[Scenes as source code]
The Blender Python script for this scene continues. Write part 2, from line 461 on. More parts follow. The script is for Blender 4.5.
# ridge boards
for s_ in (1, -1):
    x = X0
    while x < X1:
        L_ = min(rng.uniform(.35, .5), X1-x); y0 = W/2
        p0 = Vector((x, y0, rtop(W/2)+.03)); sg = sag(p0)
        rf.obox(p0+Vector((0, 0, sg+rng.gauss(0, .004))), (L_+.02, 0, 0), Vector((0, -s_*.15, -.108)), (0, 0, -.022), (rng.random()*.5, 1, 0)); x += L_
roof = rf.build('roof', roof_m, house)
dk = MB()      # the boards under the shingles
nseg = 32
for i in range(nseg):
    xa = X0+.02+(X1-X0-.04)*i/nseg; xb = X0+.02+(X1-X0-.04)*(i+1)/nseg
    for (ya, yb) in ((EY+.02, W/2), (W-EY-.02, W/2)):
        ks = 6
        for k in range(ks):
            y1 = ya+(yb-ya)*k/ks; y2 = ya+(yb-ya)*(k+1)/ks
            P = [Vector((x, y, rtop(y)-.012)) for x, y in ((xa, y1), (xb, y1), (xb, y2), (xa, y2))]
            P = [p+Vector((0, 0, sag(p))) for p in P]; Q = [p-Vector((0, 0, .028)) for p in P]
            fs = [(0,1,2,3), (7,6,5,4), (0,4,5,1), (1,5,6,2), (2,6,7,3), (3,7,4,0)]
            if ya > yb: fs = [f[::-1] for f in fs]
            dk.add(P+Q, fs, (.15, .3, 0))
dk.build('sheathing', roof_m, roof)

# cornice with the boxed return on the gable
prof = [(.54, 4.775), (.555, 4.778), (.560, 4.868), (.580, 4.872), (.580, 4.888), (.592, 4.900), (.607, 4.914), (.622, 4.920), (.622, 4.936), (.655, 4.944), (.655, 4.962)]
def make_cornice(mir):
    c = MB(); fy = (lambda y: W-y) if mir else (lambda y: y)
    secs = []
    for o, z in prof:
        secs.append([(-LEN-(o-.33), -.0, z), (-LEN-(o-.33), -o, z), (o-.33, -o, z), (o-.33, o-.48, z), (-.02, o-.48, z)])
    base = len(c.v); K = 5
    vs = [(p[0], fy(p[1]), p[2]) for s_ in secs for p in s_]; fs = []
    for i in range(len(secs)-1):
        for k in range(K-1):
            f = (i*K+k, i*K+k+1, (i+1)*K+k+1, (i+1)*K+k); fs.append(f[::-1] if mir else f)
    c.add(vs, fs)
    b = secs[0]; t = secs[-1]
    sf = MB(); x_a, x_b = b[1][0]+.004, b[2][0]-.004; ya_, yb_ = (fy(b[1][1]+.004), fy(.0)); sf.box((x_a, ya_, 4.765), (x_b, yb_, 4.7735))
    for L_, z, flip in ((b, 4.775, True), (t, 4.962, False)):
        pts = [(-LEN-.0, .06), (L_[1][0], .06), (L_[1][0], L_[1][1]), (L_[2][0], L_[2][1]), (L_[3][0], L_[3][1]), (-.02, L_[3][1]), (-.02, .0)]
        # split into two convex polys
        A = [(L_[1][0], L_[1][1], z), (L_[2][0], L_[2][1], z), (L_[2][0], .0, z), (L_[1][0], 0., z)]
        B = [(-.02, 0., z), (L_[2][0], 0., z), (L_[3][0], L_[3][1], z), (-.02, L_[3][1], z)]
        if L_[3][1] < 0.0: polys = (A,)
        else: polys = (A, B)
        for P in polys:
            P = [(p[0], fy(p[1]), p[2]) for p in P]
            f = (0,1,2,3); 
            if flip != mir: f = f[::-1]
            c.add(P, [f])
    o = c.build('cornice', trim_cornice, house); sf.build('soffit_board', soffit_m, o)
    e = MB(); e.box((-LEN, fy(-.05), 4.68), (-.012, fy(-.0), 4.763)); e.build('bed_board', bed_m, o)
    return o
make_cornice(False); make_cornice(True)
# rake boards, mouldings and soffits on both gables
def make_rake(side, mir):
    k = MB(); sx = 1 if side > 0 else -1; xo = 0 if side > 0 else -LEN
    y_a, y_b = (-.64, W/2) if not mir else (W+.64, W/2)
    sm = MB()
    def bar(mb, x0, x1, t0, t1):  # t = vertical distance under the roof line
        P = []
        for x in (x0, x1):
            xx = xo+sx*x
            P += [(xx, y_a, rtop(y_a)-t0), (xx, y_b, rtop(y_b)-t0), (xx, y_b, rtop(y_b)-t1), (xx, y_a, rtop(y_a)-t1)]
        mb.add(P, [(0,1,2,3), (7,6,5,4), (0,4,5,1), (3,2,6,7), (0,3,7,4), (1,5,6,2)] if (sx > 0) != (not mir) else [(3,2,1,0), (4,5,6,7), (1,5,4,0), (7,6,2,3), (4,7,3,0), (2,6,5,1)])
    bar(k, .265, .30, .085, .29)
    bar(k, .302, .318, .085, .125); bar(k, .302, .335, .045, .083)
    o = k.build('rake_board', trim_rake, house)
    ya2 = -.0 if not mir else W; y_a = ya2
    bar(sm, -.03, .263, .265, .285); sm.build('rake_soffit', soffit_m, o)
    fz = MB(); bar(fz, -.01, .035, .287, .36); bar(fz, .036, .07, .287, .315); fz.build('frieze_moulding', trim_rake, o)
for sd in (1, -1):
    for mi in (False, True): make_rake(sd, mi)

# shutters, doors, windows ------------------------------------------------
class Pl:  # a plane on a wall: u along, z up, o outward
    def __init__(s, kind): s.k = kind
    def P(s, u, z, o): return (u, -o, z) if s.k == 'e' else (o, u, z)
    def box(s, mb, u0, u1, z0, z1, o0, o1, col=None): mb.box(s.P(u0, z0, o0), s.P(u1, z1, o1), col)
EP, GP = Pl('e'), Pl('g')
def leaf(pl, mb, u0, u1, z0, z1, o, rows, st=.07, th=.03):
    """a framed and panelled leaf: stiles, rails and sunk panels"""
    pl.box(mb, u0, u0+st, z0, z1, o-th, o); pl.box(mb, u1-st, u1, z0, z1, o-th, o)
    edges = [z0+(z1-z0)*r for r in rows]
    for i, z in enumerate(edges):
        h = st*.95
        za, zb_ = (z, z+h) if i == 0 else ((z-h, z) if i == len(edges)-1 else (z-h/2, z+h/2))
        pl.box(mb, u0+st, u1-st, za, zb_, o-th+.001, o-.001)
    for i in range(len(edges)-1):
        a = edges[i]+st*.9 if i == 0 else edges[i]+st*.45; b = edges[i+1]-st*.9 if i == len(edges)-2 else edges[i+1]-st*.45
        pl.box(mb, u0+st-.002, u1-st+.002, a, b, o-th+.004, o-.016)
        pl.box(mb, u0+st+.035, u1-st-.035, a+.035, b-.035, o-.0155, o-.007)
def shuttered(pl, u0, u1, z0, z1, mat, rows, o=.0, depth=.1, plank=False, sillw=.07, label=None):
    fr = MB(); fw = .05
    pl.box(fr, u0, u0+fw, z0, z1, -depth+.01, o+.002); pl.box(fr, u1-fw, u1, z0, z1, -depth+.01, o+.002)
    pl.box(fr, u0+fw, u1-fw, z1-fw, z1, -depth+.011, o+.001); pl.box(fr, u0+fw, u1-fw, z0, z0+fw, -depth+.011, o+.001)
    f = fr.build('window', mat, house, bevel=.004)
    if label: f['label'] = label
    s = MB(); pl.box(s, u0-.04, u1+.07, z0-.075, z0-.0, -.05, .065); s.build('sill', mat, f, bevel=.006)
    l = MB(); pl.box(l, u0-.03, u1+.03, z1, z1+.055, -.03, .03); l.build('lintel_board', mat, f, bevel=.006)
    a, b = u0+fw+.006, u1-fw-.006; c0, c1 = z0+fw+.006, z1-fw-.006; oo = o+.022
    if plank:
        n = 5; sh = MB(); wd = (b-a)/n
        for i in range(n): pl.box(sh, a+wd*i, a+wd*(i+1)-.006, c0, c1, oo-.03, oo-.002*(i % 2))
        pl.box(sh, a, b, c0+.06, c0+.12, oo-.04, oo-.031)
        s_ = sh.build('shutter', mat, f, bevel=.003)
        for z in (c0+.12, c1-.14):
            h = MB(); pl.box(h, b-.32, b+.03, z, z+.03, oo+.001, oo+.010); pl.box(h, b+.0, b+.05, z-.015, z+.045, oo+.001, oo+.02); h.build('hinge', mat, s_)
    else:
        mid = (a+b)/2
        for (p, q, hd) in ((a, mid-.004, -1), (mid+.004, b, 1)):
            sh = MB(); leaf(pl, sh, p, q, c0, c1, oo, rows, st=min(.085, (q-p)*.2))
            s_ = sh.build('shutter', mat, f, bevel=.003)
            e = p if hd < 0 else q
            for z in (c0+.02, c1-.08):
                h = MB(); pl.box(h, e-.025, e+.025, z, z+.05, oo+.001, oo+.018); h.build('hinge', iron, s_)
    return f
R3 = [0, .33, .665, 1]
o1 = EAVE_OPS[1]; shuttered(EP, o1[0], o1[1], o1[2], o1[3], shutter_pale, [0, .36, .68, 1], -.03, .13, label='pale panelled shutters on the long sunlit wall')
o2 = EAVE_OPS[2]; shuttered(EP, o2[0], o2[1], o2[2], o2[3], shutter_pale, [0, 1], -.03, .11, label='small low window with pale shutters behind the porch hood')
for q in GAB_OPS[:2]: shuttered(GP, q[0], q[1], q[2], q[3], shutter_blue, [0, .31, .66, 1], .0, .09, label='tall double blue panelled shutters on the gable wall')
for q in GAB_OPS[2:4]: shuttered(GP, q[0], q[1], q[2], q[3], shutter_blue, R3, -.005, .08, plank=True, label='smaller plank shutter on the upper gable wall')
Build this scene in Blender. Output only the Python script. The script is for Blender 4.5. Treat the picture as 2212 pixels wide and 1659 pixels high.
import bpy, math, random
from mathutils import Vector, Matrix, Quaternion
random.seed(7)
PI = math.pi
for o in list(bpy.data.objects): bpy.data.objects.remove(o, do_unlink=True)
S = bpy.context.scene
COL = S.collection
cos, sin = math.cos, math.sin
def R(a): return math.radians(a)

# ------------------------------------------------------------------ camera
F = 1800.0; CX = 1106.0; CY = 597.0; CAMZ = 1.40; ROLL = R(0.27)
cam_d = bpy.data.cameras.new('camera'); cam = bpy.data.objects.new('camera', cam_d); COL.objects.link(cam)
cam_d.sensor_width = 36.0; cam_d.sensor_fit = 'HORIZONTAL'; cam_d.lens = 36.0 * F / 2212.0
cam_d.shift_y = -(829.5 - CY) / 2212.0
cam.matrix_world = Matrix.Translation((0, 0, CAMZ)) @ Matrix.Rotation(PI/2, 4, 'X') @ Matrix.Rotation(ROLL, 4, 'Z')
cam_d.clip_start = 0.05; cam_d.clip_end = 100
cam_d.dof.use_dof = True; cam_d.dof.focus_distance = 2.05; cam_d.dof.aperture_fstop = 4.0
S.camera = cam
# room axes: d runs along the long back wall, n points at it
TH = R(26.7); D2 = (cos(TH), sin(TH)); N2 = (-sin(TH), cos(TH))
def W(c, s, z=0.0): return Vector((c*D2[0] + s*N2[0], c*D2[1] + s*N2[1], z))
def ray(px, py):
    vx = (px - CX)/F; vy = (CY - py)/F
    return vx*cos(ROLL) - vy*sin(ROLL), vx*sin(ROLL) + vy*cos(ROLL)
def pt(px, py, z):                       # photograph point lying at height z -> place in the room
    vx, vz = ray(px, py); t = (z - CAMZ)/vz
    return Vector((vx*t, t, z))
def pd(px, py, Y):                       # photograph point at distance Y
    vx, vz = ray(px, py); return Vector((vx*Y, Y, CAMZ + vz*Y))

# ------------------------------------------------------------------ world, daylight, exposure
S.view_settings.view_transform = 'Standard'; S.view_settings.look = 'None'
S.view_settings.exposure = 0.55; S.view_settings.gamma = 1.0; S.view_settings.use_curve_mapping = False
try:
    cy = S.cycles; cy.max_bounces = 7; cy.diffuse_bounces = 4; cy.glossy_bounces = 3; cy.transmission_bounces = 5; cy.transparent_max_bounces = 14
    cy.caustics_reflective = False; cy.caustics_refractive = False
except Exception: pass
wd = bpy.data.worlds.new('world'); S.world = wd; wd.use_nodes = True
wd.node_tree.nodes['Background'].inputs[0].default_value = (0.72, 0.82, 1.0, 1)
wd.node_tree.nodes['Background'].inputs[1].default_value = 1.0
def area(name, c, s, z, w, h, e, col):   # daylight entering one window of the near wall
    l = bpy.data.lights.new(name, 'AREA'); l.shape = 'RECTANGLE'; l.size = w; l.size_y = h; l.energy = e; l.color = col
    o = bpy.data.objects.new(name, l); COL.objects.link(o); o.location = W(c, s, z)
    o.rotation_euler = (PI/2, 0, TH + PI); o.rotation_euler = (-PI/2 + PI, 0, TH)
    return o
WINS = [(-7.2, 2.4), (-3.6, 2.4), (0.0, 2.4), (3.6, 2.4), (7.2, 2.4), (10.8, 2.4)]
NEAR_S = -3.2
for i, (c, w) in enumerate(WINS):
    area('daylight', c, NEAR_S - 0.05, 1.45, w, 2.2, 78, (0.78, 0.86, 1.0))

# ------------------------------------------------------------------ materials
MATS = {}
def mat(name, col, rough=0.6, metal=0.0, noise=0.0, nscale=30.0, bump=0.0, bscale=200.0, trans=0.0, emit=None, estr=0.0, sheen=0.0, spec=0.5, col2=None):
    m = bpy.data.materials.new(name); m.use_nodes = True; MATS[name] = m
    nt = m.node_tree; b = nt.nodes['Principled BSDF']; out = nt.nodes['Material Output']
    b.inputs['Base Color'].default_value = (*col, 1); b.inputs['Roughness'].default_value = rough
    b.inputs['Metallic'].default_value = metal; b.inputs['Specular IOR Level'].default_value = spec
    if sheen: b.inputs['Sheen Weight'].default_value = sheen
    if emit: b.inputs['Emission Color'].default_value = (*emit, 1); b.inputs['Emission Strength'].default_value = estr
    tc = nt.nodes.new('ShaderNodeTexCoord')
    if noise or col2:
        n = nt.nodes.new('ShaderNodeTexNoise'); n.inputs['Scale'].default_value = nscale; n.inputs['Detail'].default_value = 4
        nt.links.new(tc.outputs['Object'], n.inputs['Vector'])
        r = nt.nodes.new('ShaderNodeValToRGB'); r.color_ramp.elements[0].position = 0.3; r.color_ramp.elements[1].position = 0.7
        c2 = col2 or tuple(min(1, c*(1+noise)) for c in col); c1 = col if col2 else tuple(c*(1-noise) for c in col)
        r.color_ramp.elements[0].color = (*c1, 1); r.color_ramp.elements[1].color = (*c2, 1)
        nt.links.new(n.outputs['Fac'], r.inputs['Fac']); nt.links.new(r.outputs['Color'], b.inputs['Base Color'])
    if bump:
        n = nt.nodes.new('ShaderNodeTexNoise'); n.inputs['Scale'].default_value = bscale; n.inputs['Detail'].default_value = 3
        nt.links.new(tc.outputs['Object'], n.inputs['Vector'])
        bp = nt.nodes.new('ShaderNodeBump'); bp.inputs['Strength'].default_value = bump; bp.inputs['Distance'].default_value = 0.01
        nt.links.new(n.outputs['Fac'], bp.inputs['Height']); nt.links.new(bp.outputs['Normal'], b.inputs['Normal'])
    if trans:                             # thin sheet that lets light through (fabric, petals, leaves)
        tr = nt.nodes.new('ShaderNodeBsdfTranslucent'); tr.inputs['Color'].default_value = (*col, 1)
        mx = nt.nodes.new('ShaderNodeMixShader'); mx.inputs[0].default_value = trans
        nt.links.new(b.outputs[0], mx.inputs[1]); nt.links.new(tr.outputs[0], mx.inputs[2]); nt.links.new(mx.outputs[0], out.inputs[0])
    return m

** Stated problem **
The required output is an exact reproduction of the lines starting at the one that contains "Build this scene" and ending at the one that contains "def R(a): return math.radians(a)". Both boundary lines belong to it.

** Expected answer **
Build this scene in Blender. Output only the Python script. The script is for Blender 4.5. Treat the picture as 2212 pixels wide and 1659 pixels high.
import bpy, math, random
from mathutils import Vector, Matrix, Quaternion
random.seed(7)
PI = math.pi
for o in list(bpy.data.objects): bpy.data.objects.remove(o, do_unlink=True)
S = bpy.context.scene
COL = S.collection
cos, sin = math.cos, math.sin
def R(a): return math.radians(a)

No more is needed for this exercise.